In contrast to the Anatolian carpets, those depicted in Persian miniatures are characterised by the free-flowing arabesque and central medallion designs mastered by Persian court weavers during the golden age of Persian carpet making in the 16th and 17th centuries. In addition, the project is also drawing inspiration from its local environment, translating designs from the magnificent carved wooden doors and tiles which decorate the buildings of the old city of Khiva.

The carpets are hand woven from silk dyed with natural dyes. The project has found it difficult to procure the ingredients for natural dyes, which have been imported from neighbouring Afghanistan. Chris Alexander describes a rather comical but also nerve wracking situation where he was questioned at the Uzbek – Afghan border about a rather suspicious looking white powdered dye he was carrying. However, on pronouncing he was a ‘man of honour’ he was allowed to pass with his cargo.

Before it can be woven, Chris Alexander describes how the silk needs to be de-gummed with ash from the wood of a local tree, saksaul, which grows in the desert. This strips the sericin from the silk, which is then washed in a soap solution and dyed. The silk is hung out to dry for three days and rewashed and dried again. Finally, it is beaten against a wall to get rid of any ‘excess’ silk.

The process of carpet making starts with the translation of designs to graph paper for the weavers to work from. The looms are prepared and sweets sometimes scattered in the hope that the work may progress ‘sweetly’. When the weaving process has been completed, the carpet is cut off the loom, an act the weavers call ‘circumcision’.  At this stage the carpet appears dirty, hard and ‘woolly’ and is washed with cream of tartar to bring out the shine and then with shampoo and conditioner. Finally it is clipped to give a uniform finish to the pile.
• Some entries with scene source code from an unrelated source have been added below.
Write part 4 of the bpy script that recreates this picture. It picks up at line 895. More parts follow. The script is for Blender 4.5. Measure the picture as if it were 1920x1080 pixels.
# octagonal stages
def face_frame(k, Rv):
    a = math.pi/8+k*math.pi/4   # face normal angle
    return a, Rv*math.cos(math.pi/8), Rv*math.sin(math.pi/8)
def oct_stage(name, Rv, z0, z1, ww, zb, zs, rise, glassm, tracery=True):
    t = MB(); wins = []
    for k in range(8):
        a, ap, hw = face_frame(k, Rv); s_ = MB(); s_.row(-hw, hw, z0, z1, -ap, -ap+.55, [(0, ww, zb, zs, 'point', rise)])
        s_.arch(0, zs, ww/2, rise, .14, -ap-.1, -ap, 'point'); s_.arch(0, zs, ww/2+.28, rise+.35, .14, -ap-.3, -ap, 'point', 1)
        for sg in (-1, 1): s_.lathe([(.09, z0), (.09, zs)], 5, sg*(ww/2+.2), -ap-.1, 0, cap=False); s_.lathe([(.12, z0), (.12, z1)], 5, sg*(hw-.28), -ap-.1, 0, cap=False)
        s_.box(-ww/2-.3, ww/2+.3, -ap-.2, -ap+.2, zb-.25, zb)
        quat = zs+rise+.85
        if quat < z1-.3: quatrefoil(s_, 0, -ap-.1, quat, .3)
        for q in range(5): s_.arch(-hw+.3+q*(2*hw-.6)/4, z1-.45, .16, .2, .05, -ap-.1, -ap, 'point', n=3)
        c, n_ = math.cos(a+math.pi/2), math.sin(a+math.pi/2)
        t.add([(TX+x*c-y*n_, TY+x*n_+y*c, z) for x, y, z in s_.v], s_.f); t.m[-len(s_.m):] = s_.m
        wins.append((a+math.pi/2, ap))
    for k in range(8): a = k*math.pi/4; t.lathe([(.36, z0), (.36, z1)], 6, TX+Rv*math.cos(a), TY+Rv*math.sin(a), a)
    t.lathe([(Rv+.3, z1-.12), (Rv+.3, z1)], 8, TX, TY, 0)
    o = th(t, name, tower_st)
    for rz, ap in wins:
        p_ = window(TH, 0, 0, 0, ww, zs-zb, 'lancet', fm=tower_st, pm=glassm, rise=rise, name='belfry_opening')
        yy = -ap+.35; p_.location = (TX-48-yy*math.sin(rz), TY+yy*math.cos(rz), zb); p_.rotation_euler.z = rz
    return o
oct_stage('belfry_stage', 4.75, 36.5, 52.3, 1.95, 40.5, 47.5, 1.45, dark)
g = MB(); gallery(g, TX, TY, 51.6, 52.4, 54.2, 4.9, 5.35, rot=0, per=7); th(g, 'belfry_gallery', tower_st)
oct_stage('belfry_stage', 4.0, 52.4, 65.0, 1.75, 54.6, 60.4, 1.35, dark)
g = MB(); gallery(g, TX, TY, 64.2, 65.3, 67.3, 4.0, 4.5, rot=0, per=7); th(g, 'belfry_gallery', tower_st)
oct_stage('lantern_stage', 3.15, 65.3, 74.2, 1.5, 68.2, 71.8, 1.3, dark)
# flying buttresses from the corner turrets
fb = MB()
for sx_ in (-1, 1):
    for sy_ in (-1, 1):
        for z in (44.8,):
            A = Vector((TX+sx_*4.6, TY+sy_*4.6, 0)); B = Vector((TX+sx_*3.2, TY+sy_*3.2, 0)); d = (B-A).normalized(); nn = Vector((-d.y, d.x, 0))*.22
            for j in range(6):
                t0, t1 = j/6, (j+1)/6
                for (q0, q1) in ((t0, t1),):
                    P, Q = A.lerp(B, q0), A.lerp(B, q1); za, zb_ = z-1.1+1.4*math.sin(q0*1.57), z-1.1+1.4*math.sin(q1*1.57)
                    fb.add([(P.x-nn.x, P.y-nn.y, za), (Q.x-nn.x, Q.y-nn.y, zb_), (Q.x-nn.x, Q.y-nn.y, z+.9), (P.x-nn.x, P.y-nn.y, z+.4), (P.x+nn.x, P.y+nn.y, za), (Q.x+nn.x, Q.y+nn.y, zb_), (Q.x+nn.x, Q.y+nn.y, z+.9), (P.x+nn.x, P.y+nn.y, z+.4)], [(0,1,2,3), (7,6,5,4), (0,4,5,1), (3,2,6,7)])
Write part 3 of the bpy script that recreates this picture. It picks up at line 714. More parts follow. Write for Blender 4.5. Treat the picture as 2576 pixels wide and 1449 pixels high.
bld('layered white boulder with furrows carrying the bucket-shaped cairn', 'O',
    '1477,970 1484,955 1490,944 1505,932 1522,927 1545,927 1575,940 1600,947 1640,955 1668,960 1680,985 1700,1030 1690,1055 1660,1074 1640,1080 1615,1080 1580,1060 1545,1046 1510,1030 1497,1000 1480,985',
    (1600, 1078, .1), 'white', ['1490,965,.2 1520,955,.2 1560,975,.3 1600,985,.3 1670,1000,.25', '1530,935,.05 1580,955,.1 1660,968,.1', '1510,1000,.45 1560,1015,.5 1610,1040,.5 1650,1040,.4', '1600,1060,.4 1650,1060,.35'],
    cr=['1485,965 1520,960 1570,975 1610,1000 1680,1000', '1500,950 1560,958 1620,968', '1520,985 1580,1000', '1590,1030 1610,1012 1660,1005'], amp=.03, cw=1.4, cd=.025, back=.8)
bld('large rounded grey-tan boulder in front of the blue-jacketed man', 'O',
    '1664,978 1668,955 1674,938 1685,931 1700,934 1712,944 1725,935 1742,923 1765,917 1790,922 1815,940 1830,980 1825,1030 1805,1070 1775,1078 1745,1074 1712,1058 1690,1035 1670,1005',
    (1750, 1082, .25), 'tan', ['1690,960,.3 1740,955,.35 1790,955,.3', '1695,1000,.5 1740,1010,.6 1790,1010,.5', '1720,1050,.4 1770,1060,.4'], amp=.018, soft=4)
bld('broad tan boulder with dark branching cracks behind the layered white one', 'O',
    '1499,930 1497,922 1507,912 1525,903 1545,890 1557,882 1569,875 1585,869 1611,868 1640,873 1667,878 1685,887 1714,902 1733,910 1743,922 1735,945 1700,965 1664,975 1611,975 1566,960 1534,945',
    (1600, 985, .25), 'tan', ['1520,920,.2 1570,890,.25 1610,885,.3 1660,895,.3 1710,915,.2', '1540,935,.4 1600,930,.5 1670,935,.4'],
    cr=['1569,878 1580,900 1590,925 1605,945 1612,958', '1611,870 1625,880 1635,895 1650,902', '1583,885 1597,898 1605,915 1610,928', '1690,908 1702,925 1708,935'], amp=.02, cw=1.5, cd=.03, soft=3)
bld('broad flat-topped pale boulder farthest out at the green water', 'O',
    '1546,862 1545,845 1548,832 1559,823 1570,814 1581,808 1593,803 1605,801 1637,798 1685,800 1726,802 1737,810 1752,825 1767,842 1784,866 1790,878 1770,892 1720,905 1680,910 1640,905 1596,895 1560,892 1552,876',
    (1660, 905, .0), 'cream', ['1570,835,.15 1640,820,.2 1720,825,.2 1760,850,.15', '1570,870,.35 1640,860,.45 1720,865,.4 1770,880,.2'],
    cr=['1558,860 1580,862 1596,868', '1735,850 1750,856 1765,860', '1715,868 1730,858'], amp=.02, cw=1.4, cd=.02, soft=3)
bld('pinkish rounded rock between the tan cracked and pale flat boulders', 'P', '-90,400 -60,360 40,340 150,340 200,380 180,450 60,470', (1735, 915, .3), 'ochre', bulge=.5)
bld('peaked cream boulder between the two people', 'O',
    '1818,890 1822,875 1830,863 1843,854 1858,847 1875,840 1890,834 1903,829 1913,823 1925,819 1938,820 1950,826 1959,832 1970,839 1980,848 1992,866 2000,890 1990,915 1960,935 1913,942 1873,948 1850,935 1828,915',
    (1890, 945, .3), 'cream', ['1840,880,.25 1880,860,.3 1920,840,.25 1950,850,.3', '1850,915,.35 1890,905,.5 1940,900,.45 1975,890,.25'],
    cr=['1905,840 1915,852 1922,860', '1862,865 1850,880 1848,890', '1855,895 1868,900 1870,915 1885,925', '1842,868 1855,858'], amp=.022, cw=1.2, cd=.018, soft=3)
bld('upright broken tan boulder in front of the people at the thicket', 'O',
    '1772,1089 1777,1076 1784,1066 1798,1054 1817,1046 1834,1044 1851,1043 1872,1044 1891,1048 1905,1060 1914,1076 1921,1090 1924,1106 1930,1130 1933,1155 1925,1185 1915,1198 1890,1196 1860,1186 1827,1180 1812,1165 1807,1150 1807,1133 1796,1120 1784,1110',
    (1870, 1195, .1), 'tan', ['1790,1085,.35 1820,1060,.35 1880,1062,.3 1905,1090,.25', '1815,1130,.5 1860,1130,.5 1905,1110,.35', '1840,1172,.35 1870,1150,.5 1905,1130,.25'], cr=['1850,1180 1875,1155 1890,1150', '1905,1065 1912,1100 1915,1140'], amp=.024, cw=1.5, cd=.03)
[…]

As the Khiva Carpet Development Project grows, Chris Alexander is looking to revive designs from Timurid era images of Central Asia which have not been woven for some 500 years. He would also like to develop an embroidery workshop for the production of suzani, the wall hangings and dowry cloths of Uzbekistan noted for their vibrancy of design and intricate needlework. These projects revive and extend the textile arts of a region famed for its textile heritage and which is still very much alive today.